» **TASK REQUIREMENTS**
Return every line below in which "objects" appears.
=-=-=-=-=
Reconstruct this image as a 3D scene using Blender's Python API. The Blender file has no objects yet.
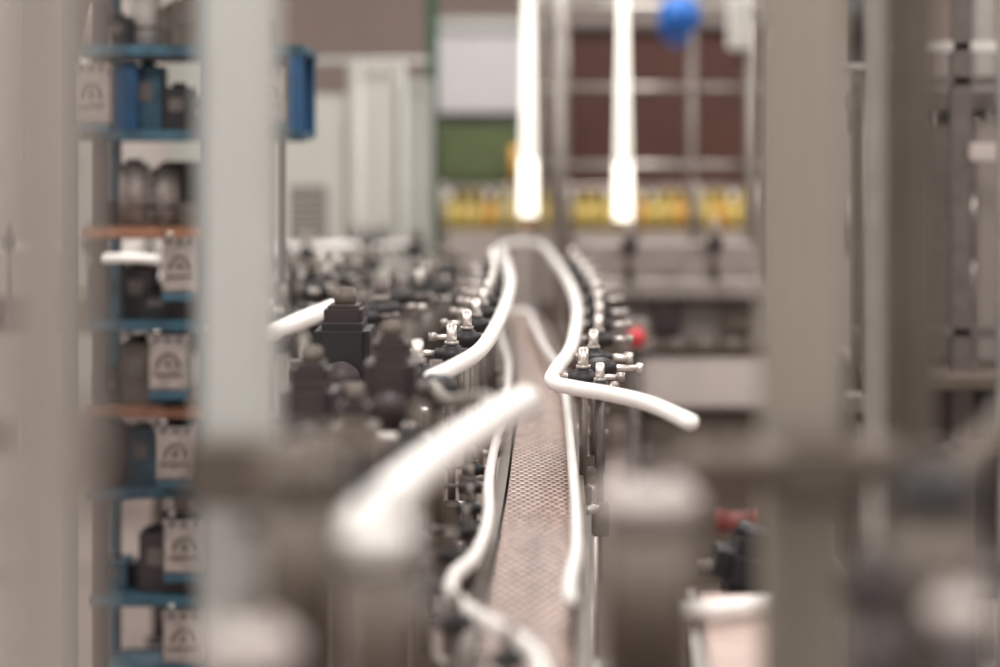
import bpy, bmesh, math, random
from mathutils import Vector, Matrix
random.seed(4)
F=2361.0; VH=150.0; CZ=1.55
def W(u,v,d):            # metres in the hall from a measured bearing and a distance
    return Vector(((u-500)/F*d, d, CZ-(v-VH)/F*d))
def H(u,v,h):            # point lying h metres below eye height
    d=F*h/(v-VH); return Vector(((u-500)/F*d, d, CZ-h))
def lin(c):
    return tuple(((x/255)/12.92 if x/255<=0.04045 else (((x/255)+0.055)/1.055)**2.4) for x in c)+(1,)
def mat(name,c,rough=0.5,metal=0.0,var=0.12,scale=12,emis=0,bump=0.0):
    m=bpy.data.materials.new(name); m.use_nodes=True; nt=m.node_tree; b=nt.nodes['Principled BSDF']
    b.inputs['Roughness'].default_value=rough; b.inputs['Metallic'].default_value=metal
    tc=nt.nodes.new('ShaderNodeTexCoord'); n=nt.nodes.new('ShaderNodeTexNoise'); n.inputs['Scale'].default_value=scale; n.inputs['Detail'].default_value=5
    r=nt.nodes.new('ShaderNodeValToRGB'); L=lin(c)
    r.color_ramp.elements[0].position=0.3; r.color_ramp.elements[1].position=0.7
    r.color_ramp.elements[0].color=tuple(x*(1-var) for x in L[:3])+(1,)
    r.color_ramp.elements[1].color=tuple(min(1,x*(1+var)) for x in L[:3])+(1,)
    nt.links.new(tc.outputs['Object'],n.inputs['Vector']); nt.links.new(n.outputs['Fac'],r.inputs['Fac']); nt.links.new(r.outputs['Color'],b.inputs['Base Color'])
    if bump:
        bp=nt.nodes.new('ShaderNodeBump'); bp.inputs['Strength'].default_value=bump; nt.links.new(n.outputs['Fac'],bp.inputs['Height']); nt.links.new(bp.outputs['Normal'],b.inputs['Normal'])
    if emis:
        b.inputs['Emission Color'].default_value=L; b.inputs['Emission Strength'].default_value=emis
    return m
M=dict(
 white=mat('white_plastic',(236,233,229),0.35,var=0.04),
 steel=mat('stainless_steel',(162,156,150),0.38,0.7,var=0.12,scale=30),
 bright=mat('bright_steel',(214,208,202),0.3,0.7,var=0.06,scale=30),
 dull=mat('dull_steel',(104,96,92),0.5,0.5,var=0.2,scale=30),
 post=mat('painted_post_grey',(172,163,154),0.5,0.1,var=0.06,scale=6),
 postl=mat('painted_post_light',(192,192,187),0.45,0.1,var=0.05,scale=6),
 postr=mat('painted_post_taupe',(152,144,132),0.5,0.1,var=0.05,scale=6),
 brown=mat('brown_grey_cast',(92,82,73),0.5,0.2,var=0.15),
 dark=mat('dark_rubber',(22,20,21),0.5,var=0.2),
 dbrown=mat('dark_brown_paint',(46,36,35),0.5,var=0.25),
 blue=mat('blue_paint',(24,74,114),0.5,var=0.2),
 teal=mat('teal_worn_paint',(44,78,94),0.6,var=0.45,scale=20),
 orange=mat('orange_brown_wood',(136,92,68),0.6,var=0.3,scale=20),
 mould=mat('cast_aluminium',(152,142,137),0.5,0.3,var=0.25,scale=40,bump=0.2),
 cream=mat('cream_cabinet',(204,204,195),0.5,var=0.04,scale=3),
 grey=mat('grey_cabinet',(172,174,168),0.5,var=0.05,scale=3),
 green=mat('green_paint',(46,84,58),0.5,var=0.1),
 olive=mat('olive_green_paint',(76,88,52),0.5,var=0.15),
 maroon=mat('brown_shutter',(76,43,32),0.65,var=0.12,scale=4),
 yellow=mat('yellow_plastic',(186,164,88),0.45,var=0.15),
 amber=mat('amber_plastic',(195,145,62),0.4,var=0.1),
 red=mat('red_paint',(205,60,68),0.4,var=0.1),
 dred=mat('dull_red_paint',(128,68,64),0.5,var=0.15),
 sky=mat('blue_plastic',(35,105,190),0.45,var=0.1),
 machine=mat('machine_beige_grey',(136,127,122),0.5,0.1,var=0.1,scale=5),
 machl=mat('machine_light',(182,173,168),0.5,0.1,var=0.06,scale=5),
 pink=mat('pink_belt',(162,141,132),0.55,var=0.1,scale=60),
 lamp=mat('lamp_tube_glow',(255,249,232),0.4,var=0.0,emis=1.9),
 lampup=mat('lamp_tube_upper',(250,247,236),0.4,var=0.0,emis=1.0),
 ceilamp=mat('ceiling_tube_glow',(255,250,240),0.4,var=0.0,emis=6),
 cable=mat('cable_grey',(120,116,110),0.6,var=0.1),
 wallc=mat('wall_plaster',(154,138,131),0.8,var=0.06,scale=1.5),
 floorm=mat('floor_concrete',(140,126,121),0.45,var=0.12,scale=2.5),
 ceil=mat('ceiling_paint',(215,212,206),0.8,var=0.03,scale=2),
 curtain=mat('pale_sheet',(194,192,194),0.6,var=0.04,scale=2),
)
def beltmat():
    m=bpy.data.materials.new('modular_belt'); m.use_nodes=True; nt=m.node_tree; b=nt.nodes['Principled BSDF']
    b.inputs['Roughness'].default_value=0.42
    tc=nt.nodes.new('ShaderNodeTexCoord'); br=nt.nodes.new('ShaderNodeTexBrick')
    br.inputs['Scale'].default_value=1.0; br.inputs['Brick Width'].default_value=0.016; br.inputs['Row Height'].default_value=0.0254
    br.inputs['Mortar Size'].default_value=0.004; br.inputs['Mortar Smooth'].default_value=0.2
    br.inputs['Color1'].default_value=lin((212,182,168)); br.inputs['Color2'].default_value=lin((170,142,130)); br.inputs['Mortar'].default_value=lin((62,45,40))
    bp=nt.nodes.new('ShaderNodeBump'); bp.inputs['Strength'].default_value=0.6; bp.inputs['Distance'].default_value=0.002; bp.invert=True
    nt.links.new(tc.outputs['Object'],br.inputs['Vector']); nt.links.new(br.outputs['Color'],b.inputs['Base Color'])
    nt.links.new(br.outputs['Fac'],bp.inputs['Height']); nt.links.new(bp.outputs['Normal'],b.inputs['Normal'])
    return m
M['belt']=beltmat()

class A:
    def __init__(s,name,parent=None):
        s.name=name; s.bm=bmesh.new(); s.ms=[]; s.parent=parent
    def mi(s,k):
        if k not in s.ms: s.ms.append(k)
        return s.ms.index(k)
    def merge(s,t,k,smooth=False):
        i=s.mi(k)
        for f in t.faces: f.material_index=i; f.smooth=smooth
        me=bpy.data.meshes.new('tmp'); t.to_mesh(me); t.free(); s.bm.from_mesh(me); bpy.data.meshes.remove(me)
    def box(s,c,sz,k,bev=0.003,rot=None):
        t=bmesh.new(); bmesh.ops.create_cube(t,size=1); bmesh.ops.scale(t,vec=Vector(sz),verts=t.verts)
        if bev: bmesh.ops.bevel(t,geom=list(t.edges),offset=min(bev,min(sz)*0.3),segments=2,affect='EDGES')
        if rot is not None: bmesh.ops.rotate(t,cent=(0,0,0),matrix=rot,verts=t.verts)
        bmesh.ops.translate(t,vec=Vector(c),verts=t.verts); s.merge(t,k)
    def span(s,x0,x1,y0,y1,z0,z1,k,bev=0.004):
        s.box(((x0+x1)/2,(y0+y1)/2,(z0+z1)/2),(abs(x1-x0),abs(y1-y0),abs(z1-z0)),k,bev)
    def cyl(s,p0,p1,r,k,r1=None,seg=20,bev=0.0):
        p0=Vector(p0);p1=Vector(p1);d=p1-p0
        t=bmesh.new(); bmesh.ops.create_cone(t,cap_ends=True,segments=seg,radius1=r,radius2=r if r1 is None else r1,depth=d.length)
        if bev:
            es=[e for e in t.edges if len(e.link_faces)==2 and any(len(f.verts)>4 for f in e.link_faces)]
            bmesh.ops.bevel(t,geom=es,offset=bev,segments=3,affect='EDGES')
        q=Vector((0,0,1)).rotation_difference(d.normalized()).to_matrix()
        bmesh.ops.rotate(t,cent=(0,0,0),matrix=q,verts=t.verts); bmesh.ops.translate(t,vec=(p0+p1)/2,verts=t.verts)
        s.merge(t,k,True)
    def sph(s,c,r,k,sc=(1,1,1)):
        t=bmesh.new(); bmesh.ops.create_uvsphere(t,u_segments=18,v_segments=12,radius=r); bmesh.ops.scale(t,vec=Vector(sc),verts=t.verts)
        bmesh.ops.translate(t,vec=Vector(c),verts=t.verts); s.merge(t,k,True)
    def tube(s,pts,r,k,seg=14,rz=None,sub=6):
        P=cr(pts,sub); rz=rz or r; t=bmesh.new(); rings=[]
        for i,p in enumerate(P):
            a=P[max(0,i-1)];b=P[min(len(P)-1,i+1)];tg=(b-a).normalized()
            up=Vector((0,0,1)) if abs(tg.z)<0.95 else Vector((0,1,0))
            sd=tg.cross(up).normalized(); u2=sd.cross(tg).normalized()
            for j,(q,f) in enumerate(([(p-tg*r*0.8,0.45)] if i==0 else [])+[(p,1)]+([(p+tg*r*0.8,0.45)] if i==len(P)-1 else [])):
                rings.append([t.verts.new(q+sd*math.cos(2*math.pi*n/seg)*r*f+u2*math.sin(2*math.pi*n/seg)*rz*f) for n in range(seg)])
        for a,b in zip(rings,rings[1:]):
            for n in range(seg): t.faces.new((a[n],a[(n+1)%seg],b[(n+1)%seg],b[n]))
        t.faces.new(rings[0][::-1]); t.faces.new(rings[-1]); bmesh.ops.recalc_face_normals(t,faces=t.faces)
        s.merge(t,k,True)
    def done(s):
        me=bpy.data.meshes.new(s.name); s.bm.to_mesh(me); s.bm.free()
        for k in s.ms: me.materials.append(M[k])
        o=bpy.data.objects.new(s.name,me); bpy.context.collection.objects.link(o)
        if s.parent: o.parent=s.parent
        return o
def cr(pts,sub=6):
    P=[Vector(p) for p in pts]
    if len(P)<3 or sub<2: return P
    out=[]
    for i in range(len(P)-1):
        p0=P[max(0,i-1)];p1=P[i];p2=P[i+1];p3=P[min(len(P)-1,i+2)]
        for j in range(sub):
            t=j/sub
            out.append(0.5*((2*p1)+(-p0+p2)*t+(2*p0-5*p1+4*p2-p3)*t*t+(-p0+3*p1-3*p2+p3)*t**3))
    out.append(P[-1]); return out
def empty(n):
    e=bpy.data.objects.new(n,None); bpy.context.collection.objects.link(e); return e
def resample(P,step,start=0,end=1e9):
    out=[];acc=0;nxt=start
    for a,b in zip(P,P[1:]):
        L=(b-a).length
        while nxt<=acc+L and nxt<=end:
            t=(nxt-acc)/L; out.append((a.lerp(b,t),(b-a).normalized())); nxt+=step
        acc+=L
    return out

# ---------------- room ----------------
o=A('floor');o.span(-7,7,-3,16.2,-0.1,0,'floorm',0);o.done()
o=A('wall_back');o.span(-7,7,16,16.2,0,4.5,'wallc',0);o.done()
o=A('wall_left');o.span(-7.2,-7,-3,16.2,0,4.5,'wallc',0);o.done()
o=A('wall_right');o.span(7,7.2,-3,16.2,0,4.5,'wallc',0);o.done()
o=A('ceiling');o.span(-7.2,7.2,-3,16.2,4.5,4.6,'ceil',0);o.done()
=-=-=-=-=
» **WRITTEN RESPONSE**
Reconstruct this image as a 3D scene using Blender's Python API. The Blender file has no objects yet.
        o=bpy.data.objects.new(s.name,me); bpy.context.collection.objects.link(o)
    e=bpy.data.objects.new(n,None); bpy.context.collection.objects.link(e); return e